The AARP often touts a 2 percent payroll tax increase as one way to provide revenue to finance Social Security's baby-boom related costs. Is that fair to younger workers? If to date the Social Security system has not been honestly financed, is that the fault of the next generation? If baby-boomers have not made sufficient plans for their own retirement, is that the fault of their children? By what logic should coming generations be burdened due to our past and present shortsightedness?
I attended the 2006 Saver's Summit - sponsored by the U.S Department of Labor - which brought focus to the need for policies that improve America?s savings habits. Much of that Summit's agenda was driven by the coming retirement of the baby-boomers.
Among topics discussed at the Summit were: the challenge faced by older workers who are nearing retirement with insufficient savings; the lack of employer provided retirement plans within the small business community; the difficulty faced by low income workers in setting aside adequately for their retirement; and how to enroll more young workers in savings plans to allow them to secure the benefits of lifetime savings.
There are no easy answers to all of these retirement policy questions. However, meaningful Social Security reform must be part of the answer.
In addressing Social Security's future, there has to be a better way than the "tax and spend" agenda of the AARP. We need to craft a solution that is fair to coming generations.
As cited earlier, Social Security is the only mandatory retirement plan for America's workforce. As such, it must be modernized to meet the needs of today's workers and tomorrow's retirees. Personal accounts within Social Security would guarantee that every worker - whether young or low income or employed by a small business - would have an investment account with their name on it. This account would start with the very first paycheck and be augmented by regular contributions throughout a worker's career.

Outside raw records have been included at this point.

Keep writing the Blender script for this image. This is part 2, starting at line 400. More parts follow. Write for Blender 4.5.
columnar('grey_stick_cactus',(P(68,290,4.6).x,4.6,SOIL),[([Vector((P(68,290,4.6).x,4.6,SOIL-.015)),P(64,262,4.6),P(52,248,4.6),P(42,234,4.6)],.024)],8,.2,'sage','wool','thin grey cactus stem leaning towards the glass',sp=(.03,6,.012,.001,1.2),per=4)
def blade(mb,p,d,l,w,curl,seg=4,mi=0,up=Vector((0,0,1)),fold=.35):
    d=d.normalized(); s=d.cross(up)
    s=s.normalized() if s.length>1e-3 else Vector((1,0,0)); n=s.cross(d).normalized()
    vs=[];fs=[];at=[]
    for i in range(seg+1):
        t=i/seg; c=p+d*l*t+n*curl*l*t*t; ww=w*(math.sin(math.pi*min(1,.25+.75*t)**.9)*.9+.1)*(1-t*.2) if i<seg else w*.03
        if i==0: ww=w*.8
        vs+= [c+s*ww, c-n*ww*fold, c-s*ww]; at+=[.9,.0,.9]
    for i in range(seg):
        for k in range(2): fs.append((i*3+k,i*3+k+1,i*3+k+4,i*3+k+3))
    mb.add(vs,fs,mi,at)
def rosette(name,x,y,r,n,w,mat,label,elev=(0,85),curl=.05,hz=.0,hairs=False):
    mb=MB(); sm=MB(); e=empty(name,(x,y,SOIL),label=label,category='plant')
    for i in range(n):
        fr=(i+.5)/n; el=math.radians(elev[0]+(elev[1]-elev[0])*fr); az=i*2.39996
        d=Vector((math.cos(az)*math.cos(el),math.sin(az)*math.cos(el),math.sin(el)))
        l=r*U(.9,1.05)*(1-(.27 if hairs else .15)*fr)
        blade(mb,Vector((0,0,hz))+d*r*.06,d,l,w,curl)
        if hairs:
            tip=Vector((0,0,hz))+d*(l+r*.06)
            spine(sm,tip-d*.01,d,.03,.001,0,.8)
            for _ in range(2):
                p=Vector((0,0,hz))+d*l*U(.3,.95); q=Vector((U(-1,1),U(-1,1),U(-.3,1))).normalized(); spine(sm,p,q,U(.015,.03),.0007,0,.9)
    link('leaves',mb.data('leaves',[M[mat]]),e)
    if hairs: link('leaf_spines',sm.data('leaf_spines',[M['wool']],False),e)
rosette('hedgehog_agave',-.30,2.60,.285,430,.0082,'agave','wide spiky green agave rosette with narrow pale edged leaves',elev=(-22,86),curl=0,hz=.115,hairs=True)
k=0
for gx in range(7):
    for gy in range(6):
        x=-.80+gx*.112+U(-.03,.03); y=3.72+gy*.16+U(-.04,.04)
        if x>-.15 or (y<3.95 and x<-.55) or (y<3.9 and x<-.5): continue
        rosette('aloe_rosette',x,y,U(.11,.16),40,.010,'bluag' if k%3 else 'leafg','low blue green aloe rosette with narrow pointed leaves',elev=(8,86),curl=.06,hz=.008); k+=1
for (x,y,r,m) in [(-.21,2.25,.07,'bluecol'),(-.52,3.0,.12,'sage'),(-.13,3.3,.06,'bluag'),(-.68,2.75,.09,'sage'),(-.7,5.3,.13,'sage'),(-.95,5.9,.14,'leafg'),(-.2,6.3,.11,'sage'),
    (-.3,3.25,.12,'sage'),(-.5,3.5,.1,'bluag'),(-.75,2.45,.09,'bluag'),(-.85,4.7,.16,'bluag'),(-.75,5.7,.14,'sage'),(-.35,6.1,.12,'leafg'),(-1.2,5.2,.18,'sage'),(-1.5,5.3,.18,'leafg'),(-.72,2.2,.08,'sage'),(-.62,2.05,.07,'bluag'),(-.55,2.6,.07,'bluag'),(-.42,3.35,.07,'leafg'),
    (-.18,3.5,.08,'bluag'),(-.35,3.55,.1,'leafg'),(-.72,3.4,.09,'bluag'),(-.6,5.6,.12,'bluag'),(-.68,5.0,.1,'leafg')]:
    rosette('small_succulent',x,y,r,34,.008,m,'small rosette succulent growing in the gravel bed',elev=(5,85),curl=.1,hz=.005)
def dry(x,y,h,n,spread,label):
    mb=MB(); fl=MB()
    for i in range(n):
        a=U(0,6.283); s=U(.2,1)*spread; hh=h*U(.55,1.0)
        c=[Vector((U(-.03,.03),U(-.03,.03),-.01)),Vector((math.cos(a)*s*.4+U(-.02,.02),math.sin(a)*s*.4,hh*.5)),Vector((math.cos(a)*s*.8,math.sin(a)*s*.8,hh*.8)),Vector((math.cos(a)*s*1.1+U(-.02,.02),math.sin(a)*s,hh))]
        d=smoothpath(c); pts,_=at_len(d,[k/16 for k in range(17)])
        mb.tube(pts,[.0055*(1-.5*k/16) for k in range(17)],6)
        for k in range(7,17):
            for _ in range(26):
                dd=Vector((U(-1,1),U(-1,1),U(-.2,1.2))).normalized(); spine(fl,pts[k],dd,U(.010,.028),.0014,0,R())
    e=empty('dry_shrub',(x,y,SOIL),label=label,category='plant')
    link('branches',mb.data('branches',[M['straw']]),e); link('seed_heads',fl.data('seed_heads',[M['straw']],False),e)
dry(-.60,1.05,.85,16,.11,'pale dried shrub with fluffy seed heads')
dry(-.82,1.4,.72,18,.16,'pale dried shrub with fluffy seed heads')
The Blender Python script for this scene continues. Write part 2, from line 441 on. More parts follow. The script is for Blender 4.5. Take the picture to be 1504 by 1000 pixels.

A cardinal rule for investing is to start young to allow savings to benefit from the magic of market growth and compound interest. Another cardinal rule is to set money aside in an investment account on a regular basis. Both of these investment goals are achieved if workers are given the opportunity to establish a personal account with a portion of their Social Security payroll taxes.
Sadly, none of today's Social Security taxes are being honestly saved and invested for the future. For decades, payroll tax surpluses have been spent by the federal government on other programs. This has to stop. There is a better way. Give younger worker's an opportunity to invest some of their payroll tax in an account they own and control. In this way, Congress could never spend the money for other purposes. The earnings on these investments will help build a strong nest egg - assuring coming generations that they will have enough money to retire.